Si on veut convertir en forme canonique produit de sommes l’expression pour une fonction qui ne serait pas sous cette forme, on commence par faire l’expansion de l’expression en forme produit de sommes. Pour ce faire, on peut avantageusement faire appel à la distributivité de \(+\) sur \(\cdot\) pour ce faire. Ensuite, on vérifie chaque terme pour voir si toutes les variables en font partie. S’il manque une ou des variables, on peut faire un OU du terme avec une expression du type \(x \cdot x^\prime\) dans laquelle \(x\) est une variable manquante. Ce OU ne change pas la valeur de la fonction puisque \(x \cdot x^\prime = 0\).
Prenons notre exemple précédent \(F_1 = \sum (2, 4, 5, 6, 7)\). On sait que \(F_1^\prime = \sum (0,1,3)\). Si on prend le complément de \(F_1^\prime\) par le théorème de DeMorgan, on obtient \(F_1 = (m_0 + m_1 + m_3)^\prime = m_0^\prime \cdot m_1^\prime \cdot m_3^\prime = M_0 \cdot M_1 \cdot M_3 = \prod (0,1,3)\).
En effet, de minterm à maxterm, on a \(m_j^\prime = M_j\). Le maxterm d’indice \(j\) est le complément du minterm de même indice \(j\), et vice versa.

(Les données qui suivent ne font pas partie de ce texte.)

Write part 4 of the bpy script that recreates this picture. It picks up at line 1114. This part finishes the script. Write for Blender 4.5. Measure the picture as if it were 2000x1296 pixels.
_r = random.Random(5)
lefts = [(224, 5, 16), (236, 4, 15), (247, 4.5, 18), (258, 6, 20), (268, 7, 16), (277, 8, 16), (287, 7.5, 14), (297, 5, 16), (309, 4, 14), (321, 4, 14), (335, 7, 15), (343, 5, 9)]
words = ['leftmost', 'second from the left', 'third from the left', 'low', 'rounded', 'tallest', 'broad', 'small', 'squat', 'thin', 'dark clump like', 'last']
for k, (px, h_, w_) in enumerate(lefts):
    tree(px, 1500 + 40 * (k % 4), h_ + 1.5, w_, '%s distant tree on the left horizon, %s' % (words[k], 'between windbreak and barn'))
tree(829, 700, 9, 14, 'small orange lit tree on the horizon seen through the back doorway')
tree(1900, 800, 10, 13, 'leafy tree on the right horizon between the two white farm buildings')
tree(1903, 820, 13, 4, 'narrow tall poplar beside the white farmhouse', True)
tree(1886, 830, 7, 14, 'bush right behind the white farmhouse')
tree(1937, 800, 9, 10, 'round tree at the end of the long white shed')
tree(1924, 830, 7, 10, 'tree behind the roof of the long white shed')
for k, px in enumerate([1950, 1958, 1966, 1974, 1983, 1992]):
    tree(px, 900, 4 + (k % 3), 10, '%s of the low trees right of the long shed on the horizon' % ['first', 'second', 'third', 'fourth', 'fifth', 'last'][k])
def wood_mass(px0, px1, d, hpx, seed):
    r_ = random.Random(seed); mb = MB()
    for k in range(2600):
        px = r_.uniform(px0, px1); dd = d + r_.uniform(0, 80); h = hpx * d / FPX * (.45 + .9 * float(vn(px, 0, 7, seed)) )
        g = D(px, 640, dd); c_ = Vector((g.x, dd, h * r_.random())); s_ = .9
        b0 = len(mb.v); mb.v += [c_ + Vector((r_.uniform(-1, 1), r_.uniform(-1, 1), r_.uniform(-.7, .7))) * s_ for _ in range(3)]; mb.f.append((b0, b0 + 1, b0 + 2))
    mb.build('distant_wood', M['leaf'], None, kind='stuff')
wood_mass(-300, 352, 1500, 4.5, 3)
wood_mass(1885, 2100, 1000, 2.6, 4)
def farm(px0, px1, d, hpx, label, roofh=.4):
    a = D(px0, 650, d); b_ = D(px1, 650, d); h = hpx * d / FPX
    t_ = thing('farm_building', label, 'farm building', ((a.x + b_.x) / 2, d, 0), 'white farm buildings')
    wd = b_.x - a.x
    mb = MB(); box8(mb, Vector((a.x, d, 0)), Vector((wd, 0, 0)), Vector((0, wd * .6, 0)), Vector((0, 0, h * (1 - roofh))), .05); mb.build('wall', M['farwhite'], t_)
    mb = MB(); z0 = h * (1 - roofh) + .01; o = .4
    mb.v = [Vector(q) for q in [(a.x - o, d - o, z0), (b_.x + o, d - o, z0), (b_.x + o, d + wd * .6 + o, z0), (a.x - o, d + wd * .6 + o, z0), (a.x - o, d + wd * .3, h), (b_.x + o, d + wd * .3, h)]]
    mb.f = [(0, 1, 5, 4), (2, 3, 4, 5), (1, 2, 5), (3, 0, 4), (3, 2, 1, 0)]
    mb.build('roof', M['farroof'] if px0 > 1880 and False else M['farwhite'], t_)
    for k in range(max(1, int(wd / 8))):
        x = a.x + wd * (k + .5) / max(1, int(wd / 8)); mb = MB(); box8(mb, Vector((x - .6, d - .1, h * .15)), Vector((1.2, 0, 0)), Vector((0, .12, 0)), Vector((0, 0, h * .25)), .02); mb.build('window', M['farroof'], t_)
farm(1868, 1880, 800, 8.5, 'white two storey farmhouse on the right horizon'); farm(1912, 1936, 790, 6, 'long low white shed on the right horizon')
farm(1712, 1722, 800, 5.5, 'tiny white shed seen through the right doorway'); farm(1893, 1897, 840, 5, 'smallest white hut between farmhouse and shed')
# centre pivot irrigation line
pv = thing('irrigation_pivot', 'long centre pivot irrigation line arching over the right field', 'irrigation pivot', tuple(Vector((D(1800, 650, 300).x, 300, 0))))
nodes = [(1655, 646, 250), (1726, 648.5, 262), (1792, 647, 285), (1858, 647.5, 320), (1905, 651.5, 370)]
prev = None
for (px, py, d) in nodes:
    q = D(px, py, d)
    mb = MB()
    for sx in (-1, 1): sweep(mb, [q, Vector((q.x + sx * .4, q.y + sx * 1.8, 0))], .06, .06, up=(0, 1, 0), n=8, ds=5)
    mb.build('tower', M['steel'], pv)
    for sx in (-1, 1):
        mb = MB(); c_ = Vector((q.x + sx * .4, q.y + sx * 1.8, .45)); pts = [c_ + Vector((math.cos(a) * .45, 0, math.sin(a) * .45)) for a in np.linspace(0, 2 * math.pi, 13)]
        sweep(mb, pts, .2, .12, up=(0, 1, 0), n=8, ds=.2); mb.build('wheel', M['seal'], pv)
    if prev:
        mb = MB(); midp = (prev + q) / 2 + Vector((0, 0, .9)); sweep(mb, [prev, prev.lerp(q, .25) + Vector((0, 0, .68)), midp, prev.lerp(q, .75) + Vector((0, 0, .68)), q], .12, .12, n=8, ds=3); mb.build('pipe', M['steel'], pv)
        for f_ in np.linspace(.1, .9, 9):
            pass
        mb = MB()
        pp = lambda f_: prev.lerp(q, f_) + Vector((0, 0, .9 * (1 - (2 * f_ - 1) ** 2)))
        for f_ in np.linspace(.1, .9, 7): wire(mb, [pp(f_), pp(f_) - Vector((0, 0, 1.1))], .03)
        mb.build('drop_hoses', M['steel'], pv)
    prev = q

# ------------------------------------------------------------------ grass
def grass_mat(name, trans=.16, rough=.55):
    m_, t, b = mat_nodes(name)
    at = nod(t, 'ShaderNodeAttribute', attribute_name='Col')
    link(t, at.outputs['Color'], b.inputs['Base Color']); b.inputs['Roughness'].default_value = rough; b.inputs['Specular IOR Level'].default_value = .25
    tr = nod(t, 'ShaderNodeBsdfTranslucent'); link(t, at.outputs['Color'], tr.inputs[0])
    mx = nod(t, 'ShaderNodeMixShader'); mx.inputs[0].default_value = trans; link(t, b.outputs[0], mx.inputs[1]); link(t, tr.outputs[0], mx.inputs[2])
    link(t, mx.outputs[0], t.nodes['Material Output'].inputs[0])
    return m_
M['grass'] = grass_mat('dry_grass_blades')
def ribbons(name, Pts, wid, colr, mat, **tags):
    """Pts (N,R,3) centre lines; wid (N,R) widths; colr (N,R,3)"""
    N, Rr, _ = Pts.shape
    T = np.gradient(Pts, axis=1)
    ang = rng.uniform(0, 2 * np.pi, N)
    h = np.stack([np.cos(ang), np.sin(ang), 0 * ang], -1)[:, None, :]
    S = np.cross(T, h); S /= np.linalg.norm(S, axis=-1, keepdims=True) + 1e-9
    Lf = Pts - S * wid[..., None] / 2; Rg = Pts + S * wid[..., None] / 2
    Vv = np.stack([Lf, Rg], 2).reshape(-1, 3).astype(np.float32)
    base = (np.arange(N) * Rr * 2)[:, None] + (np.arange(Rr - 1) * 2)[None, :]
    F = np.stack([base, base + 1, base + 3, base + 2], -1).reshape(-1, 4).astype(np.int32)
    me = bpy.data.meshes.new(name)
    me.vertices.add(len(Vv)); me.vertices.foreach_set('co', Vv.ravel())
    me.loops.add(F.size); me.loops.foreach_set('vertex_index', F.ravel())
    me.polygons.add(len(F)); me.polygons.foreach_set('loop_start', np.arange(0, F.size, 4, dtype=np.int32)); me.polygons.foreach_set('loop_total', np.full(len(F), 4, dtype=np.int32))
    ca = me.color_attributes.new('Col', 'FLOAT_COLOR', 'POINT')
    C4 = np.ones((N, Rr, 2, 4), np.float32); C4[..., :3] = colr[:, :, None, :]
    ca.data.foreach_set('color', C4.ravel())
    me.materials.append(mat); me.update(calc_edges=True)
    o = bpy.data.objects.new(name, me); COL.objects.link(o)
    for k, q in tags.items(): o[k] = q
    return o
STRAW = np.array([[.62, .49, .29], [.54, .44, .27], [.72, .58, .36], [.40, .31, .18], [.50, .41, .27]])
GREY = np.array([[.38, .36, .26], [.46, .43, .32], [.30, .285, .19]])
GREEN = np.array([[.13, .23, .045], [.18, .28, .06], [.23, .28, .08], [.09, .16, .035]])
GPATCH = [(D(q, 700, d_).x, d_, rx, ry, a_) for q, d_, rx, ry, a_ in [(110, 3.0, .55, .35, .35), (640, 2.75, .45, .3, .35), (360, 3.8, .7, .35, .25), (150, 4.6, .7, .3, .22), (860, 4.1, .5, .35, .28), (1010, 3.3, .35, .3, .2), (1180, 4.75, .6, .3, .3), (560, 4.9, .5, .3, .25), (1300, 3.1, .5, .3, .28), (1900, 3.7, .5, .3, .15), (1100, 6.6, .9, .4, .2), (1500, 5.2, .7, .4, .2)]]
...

Les expressions canoniques en somme de produits et en produit de sommes ne sont généralement pas simples, car toutes les variables doivent être présentes. Pour l’implémentation, on cherchera des expressions en formes somme de produits ou produit de sommes dans lesquelles les termes pourront être simplifiés. C’est-à-dire que les termes pourront comporter une, deux, trois, etc. variables plutôt qu’obligatoirement toutes les variables. Toujours pour notre fonction exemple, on peut écrire
\[F_1 = x + y z^\prime\]Lorsqu’on implémente une telle fonction avec des portes logiques, il faut une porte ET pour chaque terme produit (qui comporte plus d’une variable) et une porte OU pour faire la somme finale. On obtient une implémentation à deux niveaux.
De façon duale, on peut également obtenir une formulation en produit de sommes qui aboutira à une implémentation à deux niveaux avec une porte OU par terme et une porte ET pour le produit final.